* [What is needed] Repeat exactly what appears from the opening line of the listing to the line with "(1.487, -.3, -.2, .1)]", inclusive.

* [Data excerpt]

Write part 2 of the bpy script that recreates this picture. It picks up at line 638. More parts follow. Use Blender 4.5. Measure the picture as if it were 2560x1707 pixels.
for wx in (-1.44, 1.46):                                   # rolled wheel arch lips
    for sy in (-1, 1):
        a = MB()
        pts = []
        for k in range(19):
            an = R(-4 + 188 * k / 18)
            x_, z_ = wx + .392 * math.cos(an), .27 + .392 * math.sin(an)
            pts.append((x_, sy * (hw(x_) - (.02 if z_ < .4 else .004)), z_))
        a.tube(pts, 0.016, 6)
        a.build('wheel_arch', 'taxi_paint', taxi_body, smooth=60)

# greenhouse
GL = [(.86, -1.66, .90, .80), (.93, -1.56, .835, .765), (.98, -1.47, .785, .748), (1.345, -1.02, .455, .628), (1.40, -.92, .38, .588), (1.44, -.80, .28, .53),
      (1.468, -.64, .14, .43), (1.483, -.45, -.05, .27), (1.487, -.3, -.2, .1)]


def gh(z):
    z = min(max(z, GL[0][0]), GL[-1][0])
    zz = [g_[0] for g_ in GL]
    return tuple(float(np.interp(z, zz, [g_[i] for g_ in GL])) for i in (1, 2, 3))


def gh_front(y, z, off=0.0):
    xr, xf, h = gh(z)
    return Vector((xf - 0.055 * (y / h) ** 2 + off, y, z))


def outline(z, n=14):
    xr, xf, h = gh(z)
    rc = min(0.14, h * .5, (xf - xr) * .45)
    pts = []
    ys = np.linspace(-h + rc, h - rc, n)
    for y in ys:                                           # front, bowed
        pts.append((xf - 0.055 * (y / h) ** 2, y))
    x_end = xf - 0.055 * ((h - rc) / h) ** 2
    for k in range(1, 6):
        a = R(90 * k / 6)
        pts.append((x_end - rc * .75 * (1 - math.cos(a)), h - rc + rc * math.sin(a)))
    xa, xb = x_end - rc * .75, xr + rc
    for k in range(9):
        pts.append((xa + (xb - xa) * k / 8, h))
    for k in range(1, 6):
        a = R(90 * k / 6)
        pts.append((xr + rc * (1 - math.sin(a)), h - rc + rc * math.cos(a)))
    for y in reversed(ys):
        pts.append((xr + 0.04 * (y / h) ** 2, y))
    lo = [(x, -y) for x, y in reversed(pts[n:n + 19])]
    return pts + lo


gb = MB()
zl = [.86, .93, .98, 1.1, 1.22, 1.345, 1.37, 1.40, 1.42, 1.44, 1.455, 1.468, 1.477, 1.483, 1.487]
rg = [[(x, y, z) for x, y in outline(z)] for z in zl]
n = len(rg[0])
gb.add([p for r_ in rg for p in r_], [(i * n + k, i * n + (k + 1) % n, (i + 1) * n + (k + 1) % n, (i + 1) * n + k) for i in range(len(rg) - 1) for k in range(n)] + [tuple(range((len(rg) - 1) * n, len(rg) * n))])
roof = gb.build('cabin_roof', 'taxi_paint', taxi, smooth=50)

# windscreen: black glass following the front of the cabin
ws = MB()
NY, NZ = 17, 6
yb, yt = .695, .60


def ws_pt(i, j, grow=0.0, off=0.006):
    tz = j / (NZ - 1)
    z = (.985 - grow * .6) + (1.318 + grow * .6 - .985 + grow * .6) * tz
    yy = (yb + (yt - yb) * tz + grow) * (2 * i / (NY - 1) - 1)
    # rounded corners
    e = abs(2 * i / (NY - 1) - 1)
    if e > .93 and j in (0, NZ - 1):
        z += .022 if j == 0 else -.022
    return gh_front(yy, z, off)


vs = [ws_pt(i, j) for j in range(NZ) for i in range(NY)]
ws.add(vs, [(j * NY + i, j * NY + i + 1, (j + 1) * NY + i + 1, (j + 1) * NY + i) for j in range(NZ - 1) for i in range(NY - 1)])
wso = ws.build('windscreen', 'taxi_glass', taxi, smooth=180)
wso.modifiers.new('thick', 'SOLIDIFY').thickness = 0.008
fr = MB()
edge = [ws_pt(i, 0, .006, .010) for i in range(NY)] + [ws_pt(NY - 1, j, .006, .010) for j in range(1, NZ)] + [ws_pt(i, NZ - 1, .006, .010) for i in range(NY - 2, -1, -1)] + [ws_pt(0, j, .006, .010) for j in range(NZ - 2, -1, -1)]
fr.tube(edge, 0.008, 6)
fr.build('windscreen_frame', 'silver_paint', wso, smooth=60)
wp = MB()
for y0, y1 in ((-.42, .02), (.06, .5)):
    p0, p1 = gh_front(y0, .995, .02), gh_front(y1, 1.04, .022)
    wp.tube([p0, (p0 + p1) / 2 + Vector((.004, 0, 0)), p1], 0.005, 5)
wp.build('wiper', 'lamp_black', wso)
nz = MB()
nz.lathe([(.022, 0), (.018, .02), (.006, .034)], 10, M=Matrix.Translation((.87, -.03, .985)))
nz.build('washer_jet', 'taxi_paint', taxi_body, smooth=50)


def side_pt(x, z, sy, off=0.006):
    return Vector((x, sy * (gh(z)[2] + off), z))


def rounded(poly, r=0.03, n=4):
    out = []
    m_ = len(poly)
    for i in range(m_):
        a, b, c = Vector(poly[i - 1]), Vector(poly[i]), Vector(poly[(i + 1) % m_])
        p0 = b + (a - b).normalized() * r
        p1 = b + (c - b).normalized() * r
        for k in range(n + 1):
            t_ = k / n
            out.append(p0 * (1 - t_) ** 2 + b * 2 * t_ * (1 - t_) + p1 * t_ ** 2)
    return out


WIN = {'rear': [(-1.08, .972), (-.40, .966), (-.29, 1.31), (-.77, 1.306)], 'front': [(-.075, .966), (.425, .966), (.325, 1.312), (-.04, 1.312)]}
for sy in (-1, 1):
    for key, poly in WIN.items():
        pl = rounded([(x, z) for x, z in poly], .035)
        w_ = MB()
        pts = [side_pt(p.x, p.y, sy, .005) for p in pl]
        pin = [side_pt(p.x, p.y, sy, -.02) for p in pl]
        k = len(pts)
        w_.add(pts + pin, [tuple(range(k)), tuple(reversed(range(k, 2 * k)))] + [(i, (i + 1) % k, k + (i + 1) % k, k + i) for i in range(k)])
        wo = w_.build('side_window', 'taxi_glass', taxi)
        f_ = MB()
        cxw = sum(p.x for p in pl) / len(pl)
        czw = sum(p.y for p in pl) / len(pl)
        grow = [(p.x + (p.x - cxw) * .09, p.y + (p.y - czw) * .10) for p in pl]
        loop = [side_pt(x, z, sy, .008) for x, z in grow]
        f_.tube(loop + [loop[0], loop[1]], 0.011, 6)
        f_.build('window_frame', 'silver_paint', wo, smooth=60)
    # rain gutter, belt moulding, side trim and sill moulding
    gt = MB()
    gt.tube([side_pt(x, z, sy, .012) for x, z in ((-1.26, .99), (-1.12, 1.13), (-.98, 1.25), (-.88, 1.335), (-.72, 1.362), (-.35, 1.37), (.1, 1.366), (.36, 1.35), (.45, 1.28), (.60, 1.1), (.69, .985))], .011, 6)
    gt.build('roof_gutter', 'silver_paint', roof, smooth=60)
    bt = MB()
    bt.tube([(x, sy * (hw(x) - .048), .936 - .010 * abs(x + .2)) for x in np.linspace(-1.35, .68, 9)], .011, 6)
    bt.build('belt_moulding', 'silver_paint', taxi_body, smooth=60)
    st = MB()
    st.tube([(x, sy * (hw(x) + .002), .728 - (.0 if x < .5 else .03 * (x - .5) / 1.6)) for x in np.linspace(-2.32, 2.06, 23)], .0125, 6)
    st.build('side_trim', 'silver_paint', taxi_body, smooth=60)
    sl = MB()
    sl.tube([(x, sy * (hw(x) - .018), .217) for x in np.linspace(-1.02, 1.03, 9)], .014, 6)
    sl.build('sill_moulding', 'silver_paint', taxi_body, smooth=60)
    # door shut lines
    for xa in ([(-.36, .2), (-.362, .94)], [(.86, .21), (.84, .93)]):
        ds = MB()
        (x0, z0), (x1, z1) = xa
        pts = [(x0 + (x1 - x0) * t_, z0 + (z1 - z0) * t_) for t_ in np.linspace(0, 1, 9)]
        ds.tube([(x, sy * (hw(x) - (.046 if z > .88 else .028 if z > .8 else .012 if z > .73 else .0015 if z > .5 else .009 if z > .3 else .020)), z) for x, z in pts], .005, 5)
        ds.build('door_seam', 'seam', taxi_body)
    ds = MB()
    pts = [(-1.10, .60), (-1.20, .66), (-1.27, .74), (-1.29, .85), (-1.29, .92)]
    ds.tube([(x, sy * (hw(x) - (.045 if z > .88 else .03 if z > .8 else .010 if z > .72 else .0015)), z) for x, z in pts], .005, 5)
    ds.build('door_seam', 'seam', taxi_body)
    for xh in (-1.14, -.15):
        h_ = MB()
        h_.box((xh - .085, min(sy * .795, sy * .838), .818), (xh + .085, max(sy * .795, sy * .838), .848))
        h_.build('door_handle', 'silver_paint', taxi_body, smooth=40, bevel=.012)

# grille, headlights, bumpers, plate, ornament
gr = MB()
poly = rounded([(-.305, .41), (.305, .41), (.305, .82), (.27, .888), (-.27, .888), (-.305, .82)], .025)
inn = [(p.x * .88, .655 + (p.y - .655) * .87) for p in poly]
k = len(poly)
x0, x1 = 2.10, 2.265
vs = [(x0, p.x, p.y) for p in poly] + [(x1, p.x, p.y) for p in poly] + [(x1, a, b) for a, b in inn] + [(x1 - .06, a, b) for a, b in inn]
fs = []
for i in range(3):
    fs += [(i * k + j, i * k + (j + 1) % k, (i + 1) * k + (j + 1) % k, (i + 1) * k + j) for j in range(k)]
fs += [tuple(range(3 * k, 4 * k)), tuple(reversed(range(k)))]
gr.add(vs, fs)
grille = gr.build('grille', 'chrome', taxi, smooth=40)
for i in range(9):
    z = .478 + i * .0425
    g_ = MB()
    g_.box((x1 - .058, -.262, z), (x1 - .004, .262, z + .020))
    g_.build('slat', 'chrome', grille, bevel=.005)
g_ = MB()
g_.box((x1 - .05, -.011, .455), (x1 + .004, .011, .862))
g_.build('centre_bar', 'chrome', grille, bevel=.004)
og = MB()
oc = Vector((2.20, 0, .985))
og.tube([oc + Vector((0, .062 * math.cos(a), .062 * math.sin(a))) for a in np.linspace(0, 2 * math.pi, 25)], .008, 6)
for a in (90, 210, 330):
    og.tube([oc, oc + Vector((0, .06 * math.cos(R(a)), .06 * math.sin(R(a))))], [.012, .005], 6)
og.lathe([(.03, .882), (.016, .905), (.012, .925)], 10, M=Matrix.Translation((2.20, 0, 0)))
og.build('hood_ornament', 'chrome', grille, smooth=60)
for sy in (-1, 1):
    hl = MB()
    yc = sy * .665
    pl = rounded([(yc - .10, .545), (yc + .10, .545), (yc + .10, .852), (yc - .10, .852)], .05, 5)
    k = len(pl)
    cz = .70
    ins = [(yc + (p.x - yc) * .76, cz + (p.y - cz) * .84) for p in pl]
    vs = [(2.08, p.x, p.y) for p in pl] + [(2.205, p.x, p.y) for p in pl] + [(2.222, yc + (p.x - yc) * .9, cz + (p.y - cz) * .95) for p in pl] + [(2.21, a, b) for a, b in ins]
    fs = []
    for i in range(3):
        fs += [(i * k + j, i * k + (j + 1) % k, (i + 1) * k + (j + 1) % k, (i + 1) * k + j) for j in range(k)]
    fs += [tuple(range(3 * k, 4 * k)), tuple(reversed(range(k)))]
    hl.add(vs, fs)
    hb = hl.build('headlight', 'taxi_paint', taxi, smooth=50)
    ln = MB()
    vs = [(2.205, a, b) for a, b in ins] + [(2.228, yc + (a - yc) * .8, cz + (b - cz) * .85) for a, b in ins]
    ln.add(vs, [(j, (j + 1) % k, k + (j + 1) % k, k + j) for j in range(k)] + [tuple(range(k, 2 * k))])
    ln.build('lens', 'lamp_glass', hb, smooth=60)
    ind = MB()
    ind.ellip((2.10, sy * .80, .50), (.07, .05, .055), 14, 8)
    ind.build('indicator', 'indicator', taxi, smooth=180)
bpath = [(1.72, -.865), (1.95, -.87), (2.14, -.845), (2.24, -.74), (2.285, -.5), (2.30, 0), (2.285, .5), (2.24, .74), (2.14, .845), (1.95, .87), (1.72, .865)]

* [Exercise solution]
Write part 2 of the bpy script that recreates this picture. It picks up at line 638. More parts follow. Use Blender 4.5. Measure the picture as if it were 2560x1707 pixels.
for wx in (-1.44, 1.46):                                   # rolled wheel arch lips
    for sy in (-1, 1):
        a = MB()
        pts = []
        for k in range(19):
            an = R(-4 + 188 * k / 18)
            x_, z_ = wx + .392 * math.cos(an), .27 + .392 * math.sin(an)
            pts.append((x_, sy * (hw(x_) - (.02 if z_ < .4 else .004)), z_))
        a.tube(pts, 0.016, 6)
        a.build('wheel_arch', 'taxi_paint', taxi_body, smooth=60)

# greenhouse
GL = [(.86, -1.66, .90, .80), (.93, -1.56, .835, .765), (.98, -1.47, .785, .748), (1.345, -1.02, .455, .628), (1.40, -.92, .38, .588), (1.44, -.80, .28, .53),
      (1.468, -.64, .14, .43), (1.483, -.45, -.05, .27), (1.487, -.3, -.2, .1)]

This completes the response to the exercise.